During interpretation, the JVM reads each bytecode instruction and executes the corresponding native machine instructions. For example:

• The getstatic bytecode might translate into a machine instruction that loads the memory address of System.out.
• The invokevirtual might translate into a series of instructions that jump to the memory address of the println method and execute it.

This step is dynamic, meaning the JVM interprets the bytecode as it runs, translating it into machine instructions on the fly.

Step 4: Just-In-Time Compilation (JIT)

But interpretation, while flexible, isn’t the fastest way to execute code. The JVM can do something even smarter: Just-In-Time (JIT) Compilation.

• JIT Compilation: As the JVM interprets your bytecode, it looks for pieces of code that are run frequently. When it finds these “hot spots,” it compiles them into native machine code on the fly—just in time for execution. This compiled machine code can be run directly by the computer, making the program run faster.

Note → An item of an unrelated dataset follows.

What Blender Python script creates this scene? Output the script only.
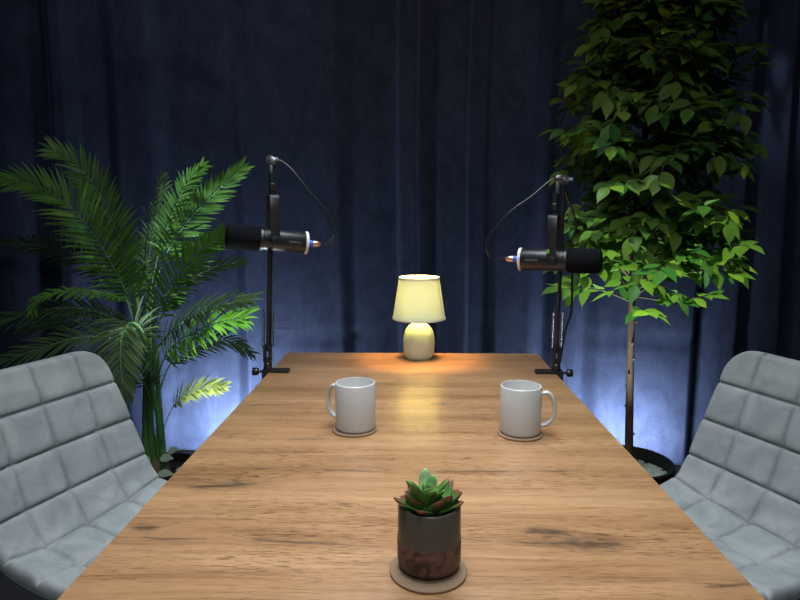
import bpy, bmesh, math, random
from mathutils import Vector, Matrix, noise
PI = math.pi
sin, cos = math.sin, math.cos
rad = math.radians
C = bpy.context.scene.collection
for o in list(bpy.data.objects): bpy.data.objects.remove(o)

# ------------------------------------------------------------------ camera
PITCH, YAW, FPX = rad(7.7), rad(1.15), 600.0
CAM = Vector((0, 0, 1.18))
cd = bpy.data.cameras.new('camera'); cam = bpy.data.objects.new('camera', cd); C.objects.link(cam)
cam.location = CAM; cam.rotation_euler = (PI/2-PITCH, 0, YAW)
cd.sensor_width = 36; cd.lens = 36*FPX/800; cd.clip_start = .02
bpy.context.scene.camera = cam
_F = Vector((-sin(YAW)*cos(PITCH), cos(YAW)*cos(PITCH), -sin(PITCH)))
_R = Vector((cos(YAW), sin(YAW), 0)); _U = _R.cross(_F)
def at(px, py, Y):
    """point at depth Y that sits at this place of the photograph (used to lay the real 3D positions out)"""
    d = _F + _R*((px-400)/FPX) + _U*((300-py)/FPX)
    return CAM + d*(Y/d.y)

# ------------------------------------------------------------------ world, lights, exposure
sc = bpy.context.scene
w = bpy.data.worlds.new('world'); sc.world = w; w.use_nodes = True
w.node_tree.nodes['Background'].inputs[0].default_value = (.35, .45, .7, 1)
w.node_tree.nodes['Background'].inputs[1].default_value = .02
sc.view_settings.view_transform = 'Standard'; sc.view_settings.look = 'None'
sc.view_settings.exposure = 0; sc.view_settings.gamma = 1; sc.view_settings.use_curve_mapping = False
def light(name, kind, loc, power, col, target=None, **kw):
    d = bpy.data.lights.new(name, kind); d.energy = power; d.color = col
    for k, v in kw.items(): setattr(d, k, v)
    o = bpy.data.objects.new(name, d); C.objects.link(o); o.location = loc
    if target is not None:
        o.rotation_euler = (Vector(target)-Vector(loc)).to_track_quat('-Z', 'Y').to_euler()
    return o
# overhead cool room light above the table, added unseen fill behind the camera
light('unseen_overhead_light', 'AREA', (0, 1.12, 2.25), 15.5, (.88, .96, 1.0), target=(0, 1.12, 0), shape='RECTANGLE', size=.7, size_y=1.5, spread=rad(92))
light('unseen_overhead_light', 'AREA', (0, -.9, 2.6), 24, (.95, .97, 1.0), target=(0, .2, 0), shape='RECTANGLE', size=1.0, size_y=1.0)
# two LED bars lying on the floor behind the plants, washing the foot of the curtain
BARS = ((-1.04, -.68), (.78, 1.14)); BY = 2.56
for (x0, x1), p in zip(BARS, (21, 15)):
    light('led_bar_light', 'AREA', ((x0+x1)/2, BY, .042), p, (.76, .85, 1.0), target=((x0+x1)/2, BY+.45, .042+.25), shape='RECTANGLE', size=x1-x0, size_y=.02, spread=rad(135))
# two small floor spots under the plants, pointing up into the low leaves
light('plant_spot_light', 'SPOT', (-.50, 1.96, .12), 95, (.86, .97, 1.0), target=(-.72, 1.98, 1.1), spot_size=rad(66), spot_blend=1, shadow_soft_size=.02)
light('plant_spot_light', 'SPOT', (.72, 2.08, .12), 105, (.82, .95, 1.0), target=(.90, 2.10, 1.1), spot_size=rad(62), spot_blend=.8, shadow_soft_size=.02)

# ------------------------------------------------------------------ material helpers
class NT:
    def __init__(s, name, rough=.5, metal=0, col=(.5, .5, .5), **kw):
        s.m = bpy.data.materials.new(name); s.m.use_nodes = True; s.n = s.m.node_tree.nodes; s.l = s.m.node_tree.links
        s.b = s.n['Principled BSDF']
        s.b.inputs['Base Color'].default_value = (*col, 1); s.b.inputs['Roughness'].default_value = rough
        s.b.inputs['Metallic'].default_value = metal
        for k, v in kw.items(): s.b.inputs[k.replace('_', ' ')].default_value = v
    def node(s, t, **kw):
        x = s.n.new(t)
        for k, v in kw.items(): setattr(x, k, v)
        return x
    def put(s, sock, v):
        if isinstance(v, bpy.types.NodeSocket): s.l.new(v, sock)
        else: sock.default_value = v
    def math(s, op, a, b=0, c=0):
        x = s.node('ShaderNodeMath', operation=op); s.put(x.inputs[0], a); s.put(x.inputs[1], b); s.put(x.inputs[2], c); return x.outputs[0]
    def obj(s): return s.node('ShaderNodeTexCoord').outputs['Object']
    def sep(s, v):
        x = s.node('ShaderNodeSeparateXYZ'); s.put(x.inputs[0], v); return x.outputs
    def comb(s, a, b, c):
        x = s.node('ShaderNodeCombineXYZ'); s.put(x.inputs[0], a); s.put(x.inputs[1], b); s.put(x.inputs[2], c); return x.outputs[0]
    def noise(s, v, scale, detail=4, rough=.55, dist=0):
        x = s.node('ShaderNodeTexNoise'); s.put(x.inputs['Vector'], v); x.inputs['Scale'].default_value = scale
        x.inputs['Detail'].default_value = detail; x.inputs['Roughness'].default_value = rough; x.inputs['Distortion'].default_value = dist
        return x.outputs[0]
    def ramp(s, v, stops):
        x = s.node('ShaderNodeValToRGB'); s.put(x.inputs[0], v); e = x.color_ramp.elements
        while len(e) < len(stops): e.new(.5)
        for i, (p, c) in enumerate(stops):
            e[i].position = p; e[i].color = (*c, 1) if len(c) == 3 else c
        return x.outputs[0]
    def mix(s, f, a, b, mode='MIX'):
        x = s.node('ShaderNodeMix', data_type='RGBA', blend_type=mode)
        s.put(x.inputs[0], f); s.put(x.inputs[6], a); s.put(x.inputs[7], b); return x.outputs[2]
    def bump(s, h, strength=.2, dist=.01):
        x = s.node('ShaderNodeBump'); s.put(x.inputs['Height'], h); x.inputs['Strength'].default_value = strength
        x.inputs['Distance'].default_value = dist; s.l.new(x.outputs[0], s.b.inputs['Normal'])
    def color(s, c): s.put(s.b.inputs['Base Color'], c)
def G(*c): return (*c, 1)
def simple(name, col, rough=.5, metal=0, var=.12, scale=40, bump=0, **kw):
    t = NT(name, rough, metal, col, **kw)
    n = t.noise(t.obj(), scale)
    t.color(t.mix(n, G(*[c*(1-var) for c in col]), G(*[min(1, c*(1+var)) for c in col])))
    if bump: t.bump(n, bump, .003)
    return t.m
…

So, in our HelloWorld example, the JVM might decide that the System.out.println("Hello, World!"); line is run often enough to compile it directly to machine code. The next time this line is needed, the JVM uses the pre-compiled version, speeding up the execution.

Step 5: Execution and Beyond

Finally, once the JVM has interpreted and compiled the necessary parts of your program, it continues running your application. This process is dynamic, with the JVM constantly optimizing your code as it runs, ensuring it executes as efficiently as possible.

In summary, the journey from source to binary in Java involves several key steps:

1. Writing Source Code: You start with human-readable Java code.
2. Compilation to Bytecode: The Java compiler turns your code into platform-independent bytecode.
3. Interpretation by the JVM: The JVM reads and interprets the bytecode, converting it into machine code as needed.
4. JIT Compilation: The JVM further optimizes by compiling frequently-used code into native machine code on the fly.
5. Execution: Your program runs smoothly, with the JVM ensuring it performs well.

Java’s journey from source code to a running application is a fascinating process that balances portability and performance. By compiling to bytecode and using the JVM’s interpretation and JIT compilation, Java can run efficiently on any machine with a JVM. Whether you’re just printing “Hello, World!” or building a complex application, understanding this process helps you appreciate the power and flexibility that Java brings to the table.